Şu halde isnad, Hulefa-i raşidinden sonra müslümanların guruplara ayrılmasıyla başlayan mevdu (uydurma) Hadisler'in önüne geçebilemk için tatbikata geçmiş ve birinci hicri asrın sonlarına doğru iyice yerleşmiştir. Yalnız Hadisler değil, diğer Haber ve eserlerde isnad ile rivayet edilir olmuştur.

 

Yukarıda adı geçen İbn-i Sirin ''Bu ilim dindir. Dinini kimden aldığına dikkat et. '' diyerek hadislerin dinin ta kendisi olduğunu, hadis rivayet edenlerin onları kendilerine nakledenlere dikkat etmeleri gerektiğini vurgulamıştır. İbn-i Şihab ez-Zuhri ''Kale Resulullah'' diyerek irsal yapan ibn-i Ebi Ferve'yi uyarmış ve ''hadis'ini niçin isnad'a bağlamıyorsun da bize ipi ve halkası olmayan hadisler rivayet ediyorsun?'' demiştir.  (Ma'rife 6) 

Sufyanı's-Sevri de isnad'ın mu'min'in silahı olduğunu söylemiştir. (Kavaid, 186)

 

İsnad tatbikatının her önüne gelenin hadis rivayet etmesine dolaysıyla hadis'e yalan karışmasını geniş çapta önlediğine şüphe yoktur.
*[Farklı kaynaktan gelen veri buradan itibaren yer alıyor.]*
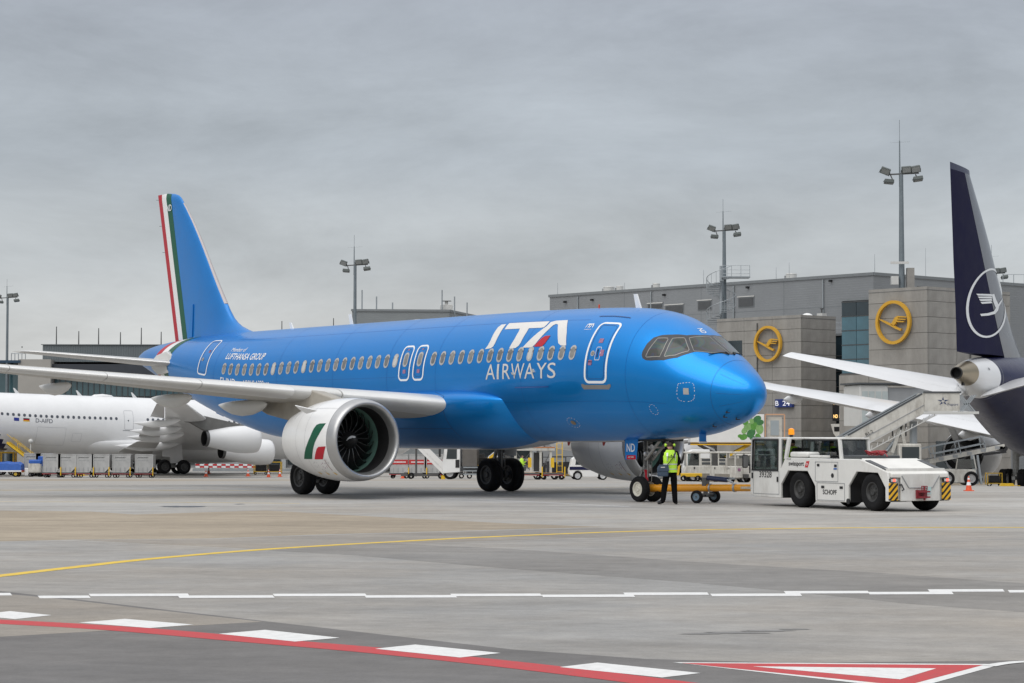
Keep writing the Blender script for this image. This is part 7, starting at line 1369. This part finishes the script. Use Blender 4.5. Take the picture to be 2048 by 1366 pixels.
# ---- dark baggage carts, power units and racks standing under and beyond the blue fuselage
DARKL = mat('dark_luggage', (.035, .035, .04), .7, var=.5, vs=3)
def cart(label, px, D, k=1.0, mt=DARKL, top=None):
    x, y, z = gat(px, D); t = thing('baggage_cart', label, 'baggage cart', (x, y, z), 0, 'baggage carts under the blue fuselage')
    B(-1.1*k,1.1*k,-.7,.7,.38,.5).build('deck', DSTEEL, t)
    for a in (-1.08*k, 1.08*k):
        for b in (-.68,.68): B(a-.03,a+.03,b-.03,b+.03,.5,1.75).build('corner_post', DSTEEL, t)
    B(-1.12*k,1.12*k,-.72,.72,1.75,1.82).build('roof', top or DGREY, t)
    for i in range(4): h_ = random.uniform(.5,1.0); B(-1.0*k+.5*k*i, -.55*k+.5*k*i, -.6,.6,.5,.5+h_).build('suitcase', mt if i % 2 else BLACK, t, bev=.04)
    for a in (-.8*k,.8*k):
        for b in (-.6,.6): wheel(t, (a,b,.22), .22, .14, sub=False)
    MB().bar((1.1*k,0,.35),(1.7*k,0,.3),.06).build('drawbar', YELLOW, t)
    return t
for i, (px, D) in enumerate(((770,206),(905,196),(958,190),(1002,188),(1105,182),(1128,176))): cart(['dark baggage cart left of the red banded containers','dark baggage cart behind the white truck cab','dark baggage cart just left of the far main gear','dark baggage cart just right of the far main gear','dark baggage cart behind the loader ladder','dark baggage cart left of the white car'][i], px, D)
x, y, z = gat(985, 172); t = thing('power_unit', 'dark grey ground power unit beside the far main gear', 'generator', (x, y, z), 0)
B(-1.2,1.2,-.7,.7,.4,1.7).build('housing', mat('grimy_dark_housing', (.07,.07,.068), .6, var=.3), t, bev=.06)
for i in range(5): B(-.9+.36*i,-.65+.36*i,-.715,-.7,.8,1.4).build('vent', BLACK, t)
B(-1.2,-.6,-.5,.5,1.7,1.95).build('exhaust_box', DSTEEL, t); MB().bar((1.2,0,.5),(1.9,0,.3),.07).build('drawbar', YELLOW, t)
for a in (-.8,.8):
    for b in (-.6,.6): wheel(t, (a,b,.26), .26, .18, sub=False)
# parked airliner at the next gate: only engine and belly show under the blue fuselage
t = thing('gate_airliner', 'white airliner engine and belly glimpsed under the blue fuselage', 'airplane', (at(1090, 890, 212)[0], 212, GB), math.radians(28))
GBd = Body([0,.3,1,2.5,5,30,34,38], [-.7,0,.6,1.4,2.0,2.0,1.8,1.4], [-.7,-1.2,-1.6,-1.9,-2.0,-2.0,-.8,.6], [.05,.6,1.1,1.6,1.95,1.95,1.4,.4], 4.3); MB().loft(GBd.rings([0,.1,.3,.6,1,1.6,2.5,3.5,5,8,12,16,20,24,28,30,32,34,36,38], 40)).build('fuselage', AWHITE, t, ang=60)
for s in (1,-1):
    foil([((12,s*1.5,3.2),(18.5,s*1.5,3.0),.13),((19.5,s*16,4.6),(21.5,s*16,4.6),.1)], (0,0,1)).build('wing', AWHITE, t, ang=50); n_ = MB().rev([(.2,.85),(0,.95),(.08,1.02),(.8,1.1),(1.8,1.08),(3.0,.85),(3.6,.7)], (11.5,s*5.7,2.0), 'x', 32).build('nacelle', AGREY, t, ang=60); MB().rev([(.25,.9),(.3,0)], (11.5,s*5.7,2.0), 'x', 24).build('fan_face', AEXH, n_)
    g = MB().cyl((17,s*3.7,2.8),(17,s*3.7,.6),.14,n=10).build('main_gear_leg', GEARL, t)
    for dy in (-.45,.45): wheel(g, (17,s*3.7+dy,.58), .58, .4, RIMD, 20, sub=False)
foil([((31,0,5.8),(36.5,0,5.8),.1),((35.5,0,11.0),(37.5,0,11.0),.1)], (0,1,0)).build('fin', NAVY, t, ang=50)
g = MB().cyl((4.6,0,2.4),(4.6,0,.4),.1,n=10).build('nose_gear_leg', GEARL, t)
for dy in (-.22,.22): wheel(g, (4.6,dy,.38), .38, .2, RIMD, 18, sub=False)
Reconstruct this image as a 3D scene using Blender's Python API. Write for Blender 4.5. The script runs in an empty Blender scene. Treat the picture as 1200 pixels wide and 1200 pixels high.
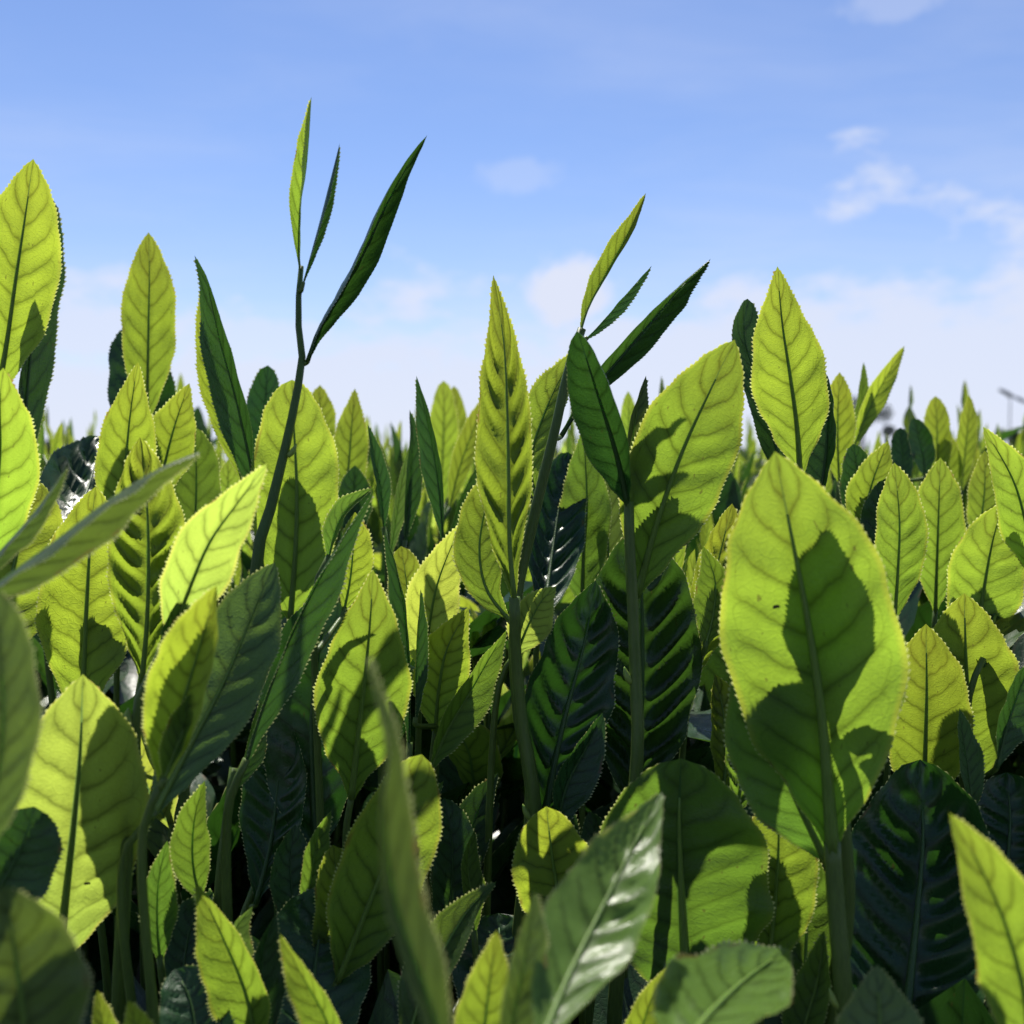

Bunun yanı sıra senedi teşkil eden ravilerin kimlikleri, halleri, güvenilir olup olmadıkları, hadis rivayetine engel teşkil eden hallerinin bulunup bulunmadığı  gibi önemli noktalar araştırma konusu yapılmıştır.  Buradan ise Rical, Cerh ve Ta'dil gibi ilimler doğmuştur. Herbirine dair kitaplar yazılmak suretiyle Hadis ilmi geniş çapta gelişme kaydetmiştir. Tesbih edilen kaidelerle de Hadis metodolojisi zengin bir kültür oluşturmuştur. Bütün bunların temelinde isnad'ın yattığını söylemek gerçeği bir başka yönüyle aksettirmek olur.